対米従属からの脱却を目指したのは誰か
戦後70年の節目に訪米した安倍首相以来、9年ぶりに国賓待遇で訪米した岸田首相は、4月10日(日本時間11日)にバイデン大統領と会談し、翌11日にはアメリカ議会上下両院合同会議で演説した。
首脳会談後の共同記者会見で岸田首相は「日米がグローバルなパートナーとして真価を発揮すべきだ」と訴え、バイデン大統領は「同盟発足以来、最も重要なアップグレードだ」と述べた。またアメリカ議会での演説で、岸田首相は日米連携のかけがえのなさと日本の役割を強調し、十数回のスタンディング・オベーションを受けたようだ。「日本はすでにアメリカと肩を組んで共に立ち上がっている。日本はアメリカと共にある」と語りかけるくだりで議場は万雷の拍手に包まれたとの報道があったが、続けて岸田首相は「日本は長い年月をかけて変わってきた。第二次世界大戦の荒廃から立ち直った控えめな同盟国から、外の世界に目を向け、強く関与した同盟国へと自らを変革してきた」と、国家としての自己認識を明かしている。

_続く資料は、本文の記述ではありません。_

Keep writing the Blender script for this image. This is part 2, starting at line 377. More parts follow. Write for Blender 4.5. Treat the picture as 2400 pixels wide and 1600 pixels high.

これをあえて分析すれば、日米同盟を基軸にしながらも、日中関係重視などアジアの一員としての立場をまがりなりにも堅持して外交バランスを取ってきた戦後日本のあり方から、従米構造を強化して防衛費を倍増し敵基地攻撃能力を保有する時代の安全保障への転換を指し示しているのであろう。
2015年の訪米時、安倍首相は世界に貢献する日米同盟の意義を理念として示したが、岸田首相はそれを具体的に推し進め、自衛隊と在日米軍を統合する指揮統制システム構築にまで踏み込んだ。統合と言っても、それは日米の力関係からして米国主導以外ではあり得ない。
現状において岸田首相が日米共通の脅威とみなすのは中国、ロシア、北朝鮮である。時代背景や世界情勢が異なるので単純に比較はできないにせよ、本連載で数回にわたって描いている石橋湛山がかつて探ろうとした「日中米ソ平和同盟」といった独自の外交姿勢からの乖離は如実であると言わなければならない。
岸田首相の自発的隷従
裏金問題などに始まる国内での強い政治不信を払拭する効果をも狙ったと思われるが、アメリカに赴き、アメリカへの従属を良きものとして過剰に吐露する岸田首相の言動を見ていると、16世紀のフランスで、独裁者を支えてしまう民衆の心理を見抜いた、モンテーニュの親友だった人文主義者、エティエンヌ・ド・ラ・ボエシの「自発的隷従」(『自発的隷従論』、西谷修監修・山上浩嗣訳、ちくま学芸文庫、2013年)という概念を、国家間の力関係にも応用してみたくなる。